© Jonathan Borba

FIA tests F1 start-assist system after safety fears

The FIA will trial a new Formula 1 start-assist system in Miami and Canada after concluding the 2026 power unit rules could create dangerously slow launches off the grid.

FIA single-seater director Nikolas Tombazis said the procedure is aimed only at extreme cases, with the MGU-K stepping in if a car’s acceleration in the opening phase of the start drops below a defined threshold. The idea is to stop a car from remaining almost stationary and becoming a hazard for those behind, not to improve a driver’s race start in normal conditions.

The concern comes from the technical layout of the 2026 power units. With the turbo setup no longer using the MGU-H, the FIA believes there is a greater chance of a car producing a very poor launch while the system builds the pressure it needs. Tombazis said the change was driven by start safety and pointed to Liam Lawson’s start in Australia as the kind of incident that exposed the risk. Speaking to the Italian press, he also said Franco Colapinto’s reactions there avoided contact that “could have had serious consequences.”

Tombazis said the system watches how the car is moving and accelerating after the first half-second of the launch. If the car is in what he described as a “disastrous” situation, the MGU-K would automatically provide enough support to get it away from the grid at a minimally safe pace. As he put it to Crash.net, the aim is to turn “a disastrous start to a bad one” rather than “a bad one to a good one.”

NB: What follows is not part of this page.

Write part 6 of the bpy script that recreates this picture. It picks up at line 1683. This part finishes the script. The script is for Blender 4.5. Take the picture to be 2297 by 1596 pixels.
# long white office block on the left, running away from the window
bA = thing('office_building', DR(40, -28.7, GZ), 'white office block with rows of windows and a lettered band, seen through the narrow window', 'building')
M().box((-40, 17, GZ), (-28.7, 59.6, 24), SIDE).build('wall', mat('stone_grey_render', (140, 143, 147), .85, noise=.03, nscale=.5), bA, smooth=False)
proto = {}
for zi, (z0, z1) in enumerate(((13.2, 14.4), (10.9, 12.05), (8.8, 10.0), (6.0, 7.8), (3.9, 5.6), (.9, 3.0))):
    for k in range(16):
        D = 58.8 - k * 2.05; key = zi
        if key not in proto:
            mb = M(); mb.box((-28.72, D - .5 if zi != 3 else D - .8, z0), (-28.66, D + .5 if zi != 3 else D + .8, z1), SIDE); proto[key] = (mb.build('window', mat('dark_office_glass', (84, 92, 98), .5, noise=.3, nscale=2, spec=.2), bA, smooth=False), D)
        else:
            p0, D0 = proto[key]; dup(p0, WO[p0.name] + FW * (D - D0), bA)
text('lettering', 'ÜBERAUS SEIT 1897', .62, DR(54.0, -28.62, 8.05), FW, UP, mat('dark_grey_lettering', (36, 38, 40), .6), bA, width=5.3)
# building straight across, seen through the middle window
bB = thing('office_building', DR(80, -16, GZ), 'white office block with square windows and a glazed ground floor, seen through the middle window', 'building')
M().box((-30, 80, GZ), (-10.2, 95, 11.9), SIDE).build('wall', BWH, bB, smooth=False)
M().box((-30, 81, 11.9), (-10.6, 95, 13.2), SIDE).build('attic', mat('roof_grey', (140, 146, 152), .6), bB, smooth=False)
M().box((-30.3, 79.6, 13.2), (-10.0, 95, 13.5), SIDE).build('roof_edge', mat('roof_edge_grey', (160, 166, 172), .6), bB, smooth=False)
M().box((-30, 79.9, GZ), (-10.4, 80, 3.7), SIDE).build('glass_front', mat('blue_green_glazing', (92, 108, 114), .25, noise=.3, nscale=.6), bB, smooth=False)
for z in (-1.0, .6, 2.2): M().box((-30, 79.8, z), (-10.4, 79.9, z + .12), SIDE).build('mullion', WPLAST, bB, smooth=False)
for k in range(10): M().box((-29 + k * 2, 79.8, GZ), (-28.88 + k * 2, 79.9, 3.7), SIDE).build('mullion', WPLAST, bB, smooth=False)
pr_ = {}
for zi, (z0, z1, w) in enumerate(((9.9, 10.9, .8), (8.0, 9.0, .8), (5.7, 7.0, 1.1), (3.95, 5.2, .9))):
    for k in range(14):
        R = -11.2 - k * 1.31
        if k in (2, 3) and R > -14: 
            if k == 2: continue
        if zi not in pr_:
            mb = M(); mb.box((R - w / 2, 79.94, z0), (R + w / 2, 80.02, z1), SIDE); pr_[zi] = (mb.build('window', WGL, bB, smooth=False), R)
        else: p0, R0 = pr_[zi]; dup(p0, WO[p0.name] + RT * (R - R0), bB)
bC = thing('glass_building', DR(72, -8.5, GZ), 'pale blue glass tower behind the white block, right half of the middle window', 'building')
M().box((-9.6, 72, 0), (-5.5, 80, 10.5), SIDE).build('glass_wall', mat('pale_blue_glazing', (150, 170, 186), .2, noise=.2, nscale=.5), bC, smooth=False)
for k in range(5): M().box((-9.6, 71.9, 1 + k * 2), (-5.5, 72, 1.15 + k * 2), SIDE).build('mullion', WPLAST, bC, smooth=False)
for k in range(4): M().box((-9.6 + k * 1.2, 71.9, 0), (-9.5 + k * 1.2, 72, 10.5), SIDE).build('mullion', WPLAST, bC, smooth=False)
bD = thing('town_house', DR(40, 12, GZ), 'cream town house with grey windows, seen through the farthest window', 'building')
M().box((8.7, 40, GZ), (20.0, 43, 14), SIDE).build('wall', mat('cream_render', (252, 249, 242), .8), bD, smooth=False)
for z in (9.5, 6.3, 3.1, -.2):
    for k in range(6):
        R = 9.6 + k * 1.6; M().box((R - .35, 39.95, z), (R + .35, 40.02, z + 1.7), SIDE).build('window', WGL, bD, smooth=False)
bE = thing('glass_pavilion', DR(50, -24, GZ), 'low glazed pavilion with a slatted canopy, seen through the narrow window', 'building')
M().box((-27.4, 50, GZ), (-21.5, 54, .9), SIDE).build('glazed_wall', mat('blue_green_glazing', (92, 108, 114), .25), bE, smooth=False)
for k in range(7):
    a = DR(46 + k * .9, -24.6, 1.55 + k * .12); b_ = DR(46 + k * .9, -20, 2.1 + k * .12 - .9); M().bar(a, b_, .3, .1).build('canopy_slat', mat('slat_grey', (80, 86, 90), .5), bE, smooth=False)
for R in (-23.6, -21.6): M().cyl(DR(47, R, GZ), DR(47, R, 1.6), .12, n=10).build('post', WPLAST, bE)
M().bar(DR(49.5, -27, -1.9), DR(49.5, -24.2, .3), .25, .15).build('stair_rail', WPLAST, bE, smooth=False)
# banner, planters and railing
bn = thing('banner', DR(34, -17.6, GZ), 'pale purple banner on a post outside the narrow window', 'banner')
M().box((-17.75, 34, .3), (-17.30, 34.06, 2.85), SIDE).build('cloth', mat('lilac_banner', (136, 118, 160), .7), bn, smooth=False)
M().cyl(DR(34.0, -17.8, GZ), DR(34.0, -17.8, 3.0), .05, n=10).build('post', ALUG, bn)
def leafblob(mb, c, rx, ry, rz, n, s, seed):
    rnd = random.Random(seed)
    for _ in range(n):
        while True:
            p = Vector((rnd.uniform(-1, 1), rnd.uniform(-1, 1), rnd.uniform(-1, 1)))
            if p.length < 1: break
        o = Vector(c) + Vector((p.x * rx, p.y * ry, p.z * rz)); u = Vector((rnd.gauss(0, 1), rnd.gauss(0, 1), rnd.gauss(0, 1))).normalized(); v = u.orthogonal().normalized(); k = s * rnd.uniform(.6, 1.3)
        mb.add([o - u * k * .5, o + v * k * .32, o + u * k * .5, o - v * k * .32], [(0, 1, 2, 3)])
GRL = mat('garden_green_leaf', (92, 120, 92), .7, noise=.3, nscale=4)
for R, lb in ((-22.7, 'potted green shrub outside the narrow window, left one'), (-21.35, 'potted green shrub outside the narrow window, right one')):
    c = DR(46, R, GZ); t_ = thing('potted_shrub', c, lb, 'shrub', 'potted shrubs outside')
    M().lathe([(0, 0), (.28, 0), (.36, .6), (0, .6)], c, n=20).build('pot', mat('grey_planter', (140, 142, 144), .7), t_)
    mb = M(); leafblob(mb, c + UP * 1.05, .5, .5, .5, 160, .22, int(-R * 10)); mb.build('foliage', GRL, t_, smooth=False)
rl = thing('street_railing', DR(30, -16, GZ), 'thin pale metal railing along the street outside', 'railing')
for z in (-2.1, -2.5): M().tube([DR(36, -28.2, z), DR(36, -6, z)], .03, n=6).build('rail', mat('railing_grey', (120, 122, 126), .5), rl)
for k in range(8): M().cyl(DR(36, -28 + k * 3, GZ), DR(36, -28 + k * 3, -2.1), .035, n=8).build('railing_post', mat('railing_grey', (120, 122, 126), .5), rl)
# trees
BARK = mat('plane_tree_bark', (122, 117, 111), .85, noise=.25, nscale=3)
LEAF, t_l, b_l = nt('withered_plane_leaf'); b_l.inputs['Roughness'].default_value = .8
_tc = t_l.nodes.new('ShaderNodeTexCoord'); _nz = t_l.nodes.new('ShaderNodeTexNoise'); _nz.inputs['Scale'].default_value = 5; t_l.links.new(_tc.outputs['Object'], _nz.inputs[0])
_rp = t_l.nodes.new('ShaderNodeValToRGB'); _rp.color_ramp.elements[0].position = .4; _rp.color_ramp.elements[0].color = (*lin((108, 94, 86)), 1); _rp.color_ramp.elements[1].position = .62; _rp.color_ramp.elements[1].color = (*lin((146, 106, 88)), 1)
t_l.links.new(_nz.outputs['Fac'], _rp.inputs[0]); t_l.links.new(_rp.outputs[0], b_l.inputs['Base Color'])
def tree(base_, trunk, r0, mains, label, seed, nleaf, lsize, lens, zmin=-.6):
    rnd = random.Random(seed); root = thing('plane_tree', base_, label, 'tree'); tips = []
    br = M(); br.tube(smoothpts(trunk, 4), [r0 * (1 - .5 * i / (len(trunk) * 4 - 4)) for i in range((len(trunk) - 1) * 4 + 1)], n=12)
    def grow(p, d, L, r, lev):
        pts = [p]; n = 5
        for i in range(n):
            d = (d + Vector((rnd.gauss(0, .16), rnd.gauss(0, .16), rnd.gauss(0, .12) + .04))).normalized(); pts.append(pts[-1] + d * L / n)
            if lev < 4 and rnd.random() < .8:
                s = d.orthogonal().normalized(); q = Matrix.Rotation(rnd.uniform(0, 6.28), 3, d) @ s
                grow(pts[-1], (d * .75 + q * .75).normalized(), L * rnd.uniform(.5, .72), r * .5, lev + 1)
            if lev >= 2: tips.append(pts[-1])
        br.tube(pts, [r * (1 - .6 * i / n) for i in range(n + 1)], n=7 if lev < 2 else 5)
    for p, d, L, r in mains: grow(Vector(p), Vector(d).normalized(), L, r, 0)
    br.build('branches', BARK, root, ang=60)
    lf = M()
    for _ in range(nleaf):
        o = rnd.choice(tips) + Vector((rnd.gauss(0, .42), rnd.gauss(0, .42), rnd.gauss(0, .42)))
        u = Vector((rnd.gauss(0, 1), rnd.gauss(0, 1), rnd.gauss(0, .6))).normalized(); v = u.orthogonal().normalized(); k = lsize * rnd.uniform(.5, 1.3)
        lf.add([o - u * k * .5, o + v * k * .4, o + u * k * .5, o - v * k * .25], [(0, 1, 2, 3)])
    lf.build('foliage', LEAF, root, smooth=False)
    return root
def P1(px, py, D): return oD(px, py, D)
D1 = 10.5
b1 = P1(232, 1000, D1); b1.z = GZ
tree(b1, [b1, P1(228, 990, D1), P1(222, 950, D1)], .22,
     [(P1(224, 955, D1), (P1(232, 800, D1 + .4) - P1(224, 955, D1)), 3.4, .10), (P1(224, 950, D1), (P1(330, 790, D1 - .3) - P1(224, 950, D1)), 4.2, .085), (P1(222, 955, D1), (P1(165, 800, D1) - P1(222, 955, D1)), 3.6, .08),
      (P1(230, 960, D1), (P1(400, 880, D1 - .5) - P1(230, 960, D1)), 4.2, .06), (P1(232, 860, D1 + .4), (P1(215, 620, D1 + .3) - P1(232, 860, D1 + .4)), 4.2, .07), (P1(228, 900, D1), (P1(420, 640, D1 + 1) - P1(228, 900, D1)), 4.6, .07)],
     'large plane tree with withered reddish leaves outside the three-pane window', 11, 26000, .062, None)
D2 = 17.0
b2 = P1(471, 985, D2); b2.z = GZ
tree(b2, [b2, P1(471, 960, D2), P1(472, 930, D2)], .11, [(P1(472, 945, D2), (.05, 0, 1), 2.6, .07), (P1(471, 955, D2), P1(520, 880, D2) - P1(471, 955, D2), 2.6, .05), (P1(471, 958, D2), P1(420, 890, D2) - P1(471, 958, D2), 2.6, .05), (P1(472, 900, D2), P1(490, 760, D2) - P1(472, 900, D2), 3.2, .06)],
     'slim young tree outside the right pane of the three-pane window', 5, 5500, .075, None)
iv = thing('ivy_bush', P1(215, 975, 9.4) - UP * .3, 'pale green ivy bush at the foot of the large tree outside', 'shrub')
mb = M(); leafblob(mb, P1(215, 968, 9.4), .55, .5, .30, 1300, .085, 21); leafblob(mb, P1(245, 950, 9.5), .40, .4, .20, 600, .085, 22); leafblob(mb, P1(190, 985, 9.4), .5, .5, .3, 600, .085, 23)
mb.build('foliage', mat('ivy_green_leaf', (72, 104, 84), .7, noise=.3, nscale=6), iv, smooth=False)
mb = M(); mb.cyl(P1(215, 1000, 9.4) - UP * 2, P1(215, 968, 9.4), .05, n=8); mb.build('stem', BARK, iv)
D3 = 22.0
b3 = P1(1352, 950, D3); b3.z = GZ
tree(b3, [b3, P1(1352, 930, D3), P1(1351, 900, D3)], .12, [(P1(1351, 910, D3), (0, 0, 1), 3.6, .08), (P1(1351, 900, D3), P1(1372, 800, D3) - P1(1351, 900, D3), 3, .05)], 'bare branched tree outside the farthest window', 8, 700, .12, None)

He said the FIA believes the mechanism would have intervened only “on two or three occasions total” so far this year. Lawson’s start in Australia was one case where it “would have certainly intervened,” Tombazis said. Max Verstappen’s poor launch in China would not have triggered it because that start was bad, but not dangerous.

The FIA also examined whether the system needed an automatic sporting penalty to prevent abuse. Tombazis said it discussed a drive-through at the end of lap one if the support was activated, but dropped the idea after teams argued the system could not be used to gain a hidden advantage. He said the “universal position” from teams was that any car in that situation was already in trouble and “definitely in a bad place.” He added that the FIA would still act if it found a way for teams to exploit it.

The start-assist procedure is the only part of last week’s 2026 power unit rule revisions that has not gone straight into the regulations. It will be tested in practice starts only, beginning in Miami and continuing in Canada, while the FIA also monitors sprint and race starts to see what the system would have done. Tombazis said it will not be used at the Miami race start and will not be adopted until the FIA is satisfied it creates no unwanted side effects, leaving any introduction no earlier than June.